─── RAW DATA ───

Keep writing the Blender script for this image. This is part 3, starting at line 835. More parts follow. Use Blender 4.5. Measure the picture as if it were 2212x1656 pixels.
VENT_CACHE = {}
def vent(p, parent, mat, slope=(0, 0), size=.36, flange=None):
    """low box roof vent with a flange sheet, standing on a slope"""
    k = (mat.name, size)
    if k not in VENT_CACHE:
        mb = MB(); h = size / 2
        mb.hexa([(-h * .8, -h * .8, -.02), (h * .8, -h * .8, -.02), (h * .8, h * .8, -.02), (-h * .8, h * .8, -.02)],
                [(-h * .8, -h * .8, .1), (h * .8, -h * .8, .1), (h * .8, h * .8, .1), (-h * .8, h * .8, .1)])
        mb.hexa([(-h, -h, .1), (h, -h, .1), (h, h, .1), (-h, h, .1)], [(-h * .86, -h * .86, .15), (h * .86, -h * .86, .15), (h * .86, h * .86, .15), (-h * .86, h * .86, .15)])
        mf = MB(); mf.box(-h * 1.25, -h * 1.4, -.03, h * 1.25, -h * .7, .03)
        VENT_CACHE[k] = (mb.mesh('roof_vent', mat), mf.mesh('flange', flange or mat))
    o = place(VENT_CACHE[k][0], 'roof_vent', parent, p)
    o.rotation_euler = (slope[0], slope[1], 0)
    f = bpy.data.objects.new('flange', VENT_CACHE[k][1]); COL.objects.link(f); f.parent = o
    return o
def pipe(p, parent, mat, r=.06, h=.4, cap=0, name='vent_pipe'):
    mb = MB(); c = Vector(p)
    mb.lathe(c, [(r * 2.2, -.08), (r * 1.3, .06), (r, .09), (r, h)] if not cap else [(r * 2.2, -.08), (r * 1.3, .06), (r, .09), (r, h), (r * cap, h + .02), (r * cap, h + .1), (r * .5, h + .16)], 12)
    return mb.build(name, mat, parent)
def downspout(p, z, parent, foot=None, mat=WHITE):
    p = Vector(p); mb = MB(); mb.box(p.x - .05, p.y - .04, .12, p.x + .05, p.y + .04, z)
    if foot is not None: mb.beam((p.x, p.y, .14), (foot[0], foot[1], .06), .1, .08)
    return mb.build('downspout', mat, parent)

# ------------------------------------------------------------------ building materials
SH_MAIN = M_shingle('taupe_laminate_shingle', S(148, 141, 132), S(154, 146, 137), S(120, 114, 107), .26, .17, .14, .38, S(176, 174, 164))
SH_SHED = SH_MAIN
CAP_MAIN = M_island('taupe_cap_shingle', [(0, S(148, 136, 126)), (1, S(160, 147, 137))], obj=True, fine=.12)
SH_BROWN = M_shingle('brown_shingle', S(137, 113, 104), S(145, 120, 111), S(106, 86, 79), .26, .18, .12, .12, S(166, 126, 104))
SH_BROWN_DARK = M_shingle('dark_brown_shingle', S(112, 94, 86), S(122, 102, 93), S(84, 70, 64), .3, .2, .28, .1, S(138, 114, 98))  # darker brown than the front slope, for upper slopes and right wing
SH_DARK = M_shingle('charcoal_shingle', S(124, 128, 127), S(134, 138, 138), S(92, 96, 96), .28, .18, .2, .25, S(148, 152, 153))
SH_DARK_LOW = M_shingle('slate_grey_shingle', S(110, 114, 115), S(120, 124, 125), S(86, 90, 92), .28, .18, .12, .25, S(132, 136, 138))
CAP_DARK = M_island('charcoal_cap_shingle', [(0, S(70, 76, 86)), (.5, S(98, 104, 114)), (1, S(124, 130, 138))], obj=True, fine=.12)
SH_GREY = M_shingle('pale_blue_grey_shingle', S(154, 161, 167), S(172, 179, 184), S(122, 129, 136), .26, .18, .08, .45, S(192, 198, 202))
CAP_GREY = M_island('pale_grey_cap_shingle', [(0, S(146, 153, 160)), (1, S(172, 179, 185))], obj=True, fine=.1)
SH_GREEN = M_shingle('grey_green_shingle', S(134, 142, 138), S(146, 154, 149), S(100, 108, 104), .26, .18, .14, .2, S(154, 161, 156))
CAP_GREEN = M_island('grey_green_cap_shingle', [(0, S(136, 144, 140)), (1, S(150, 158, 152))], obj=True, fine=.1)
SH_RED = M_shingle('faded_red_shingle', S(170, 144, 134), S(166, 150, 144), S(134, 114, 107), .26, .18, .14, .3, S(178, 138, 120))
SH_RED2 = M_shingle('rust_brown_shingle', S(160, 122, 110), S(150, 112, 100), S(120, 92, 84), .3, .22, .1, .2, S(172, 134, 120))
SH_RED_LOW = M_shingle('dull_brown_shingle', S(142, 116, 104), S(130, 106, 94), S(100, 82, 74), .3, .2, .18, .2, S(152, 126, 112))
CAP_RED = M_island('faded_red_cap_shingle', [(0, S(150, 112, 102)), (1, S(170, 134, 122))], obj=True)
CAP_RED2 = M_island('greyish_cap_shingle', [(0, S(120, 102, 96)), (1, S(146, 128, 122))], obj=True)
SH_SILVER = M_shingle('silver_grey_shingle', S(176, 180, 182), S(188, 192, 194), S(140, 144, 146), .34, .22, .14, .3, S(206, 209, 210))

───

• YOUR INSTRUCTIONS
Please restate the whole listing word for word.

• SOLUTION
Keep writing the Blender script for this image. This is part 3, starting at line 835. More parts follow. Use Blender 4.5. Measure the picture as if it were 2212x1656 pixels.
VENT_CACHE = {}
def vent(p, parent, mat, slope=(0, 0), size=.36, flange=None):
    """low box roof vent with a flange sheet, standing on a slope"""
    k = (mat.name, size)
    if k not in VENT_CACHE:
        mb = MB(); h = size / 2
        mb.hexa([(-h * .8, -h * .8, -.02), (h * .8, -h * .8, -.02), (h * .8, h * .8, -.02), (-h * .8, h * .8, -.02)],
                [(-h * .8, -h * .8, .1), (h * .8, -h * .8, .1), (h * .8, h * .8, .1), (-h * .8, h * .8, .1)])
        mb.hexa([(-h, -h, .1), (h, -h, .1), (h, h, .1), (-h, h, .1)], [(-h * .86, -h * .86, .15), (h * .86, -h * .86, .15), (h * .86, h * .86, .15), (-h * .86, h * .86, .15)])
        mf = MB(); mf.box(-h * 1.25, -h * 1.4, -.03, h * 1.25, -h * .7, .03)
        VENT_CACHE[k] = (mb.mesh('roof_vent', mat), mf.mesh('flange', flange or mat))
    o = place(VENT_CACHE[k][0], 'roof_vent', parent, p)
    o.rotation_euler = (slope[0], slope[1], 0)
    f = bpy.data.objects.new('flange', VENT_CACHE[k][1]); COL.objects.link(f); f.parent = o
    return o
def pipe(p, parent, mat, r=.06, h=.4, cap=0, name='vent_pipe'):
    mb = MB(); c = Vector(p)
    mb.lathe(c, [(r * 2.2, -.08), (r * 1.3, .06), (r, .09), (r, h)] if not cap else [(r * 2.2, -.08), (r * 1.3, .06), (r, .09), (r, h), (r * cap, h + .02), (r * cap, h + .1), (r * .5, h + .16)], 12)
    return mb.build(name, mat, parent)
def downspout(p, z, parent, foot=None, mat=WHITE):
    p = Vector(p); mb = MB(); mb.box(p.x - .05, p.y - .04, .12, p.x + .05, p.y + .04, z)
    if foot is not None: mb.beam((p.x, p.y, .14), (foot[0], foot[1], .06), .1, .08)
    return mb.build('downspout', mat, parent)

# ------------------------------------------------------------------ building materials
SH_MAIN = M_shingle('taupe_laminate_shingle', S(148, 141, 132), S(154, 146, 137), S(120, 114, 107), .26, .17, .14, .38, S(176, 174, 164))
SH_SHED = SH_MAIN
CAP_MAIN = M_island('taupe_cap_shingle', [(0, S(148, 136, 126)), (1, S(160, 147, 137))], obj=True, fine=.12)
SH_BROWN = M_shingle('brown_shingle', S(137, 113, 104), S(145, 120, 111), S(106, 86, 79), .26, .18, .12, .12, S(166, 126, 104))
SH_BROWN_DARK = M_shingle('dark_brown_shingle', S(112, 94, 86), S(122, 102, 93), S(84, 70, 64), .3, .2, .28, .1, S(138, 114, 98))  # darker brown than the front slope, for upper slopes and right wing
SH_DARK = M_shingle('charcoal_shingle', S(124, 128, 127), S(134, 138, 138), S(92, 96, 96), .28, .18, .2, .25, S(148, 152, 153))
SH_DARK_LOW = M_shingle('slate_grey_shingle', S(110, 114, 115), S(120, 124, 125), S(86, 90, 92), .28, .18, .12, .25, S(132, 136, 138))
CAP_DARK = M_island('charcoal_cap_shingle', [(0, S(70, 76, 86)), (.5, S(98, 104, 114)), (1, S(124, 130, 138))], obj=True, fine=.12)
SH_GREY = M_shingle('pale_blue_grey_shingle', S(154, 161, 167), S(172, 179, 184), S(122, 129, 136), .26, .18, .08, .45, S(192, 198, 202))
CAP_GREY = M_island('pale_grey_cap_shingle', [(0, S(146, 153, 160)), (1, S(172, 179, 185))], obj=True, fine=.1)
SH_GREEN = M_shingle('grey_green_shingle', S(134, 142, 138), S(146, 154, 149), S(100, 108, 104), .26, .18, .14, .2, S(154, 161, 156))
CAP_GREEN = M_island('grey_green_cap_shingle', [(0, S(136, 144, 140)), (1, S(150, 158, 152))], obj=True, fine=.1)
SH_RED = M_shingle('faded_red_shingle', S(170, 144, 134), S(166, 150, 144), S(134, 114, 107), .26, .18, .14, .3, S(178, 138, 120))
SH_RED2 = M_shingle('rust_brown_shingle', S(160, 122, 110), S(150, 112, 100), S(120, 92, 84), .3, .22, .1, .2, S(172, 134, 120))
SH_RED_LOW = M_shingle('dull_brown_shingle', S(142, 116, 104), S(130, 106, 94), S(100, 82, 74), .3, .2, .18, .2, S(152, 126, 112))
CAP_RED = M_island('faded_red_cap_shingle', [(0, S(150, 112, 102)), (1, S(170, 134, 122))], obj=True)
CAP_RED2 = M_island('greyish_cap_shingle', [(0, S(120, 102, 96)), (1, S(146, 128, 122))], obj=True)
SH_SILVER = M_shingle('silver_grey_shingle', S(176, 180, 182), S(188, 192, 194), S(140, 144, 146), .34, .22, .14, .3, S(206, 209, 210))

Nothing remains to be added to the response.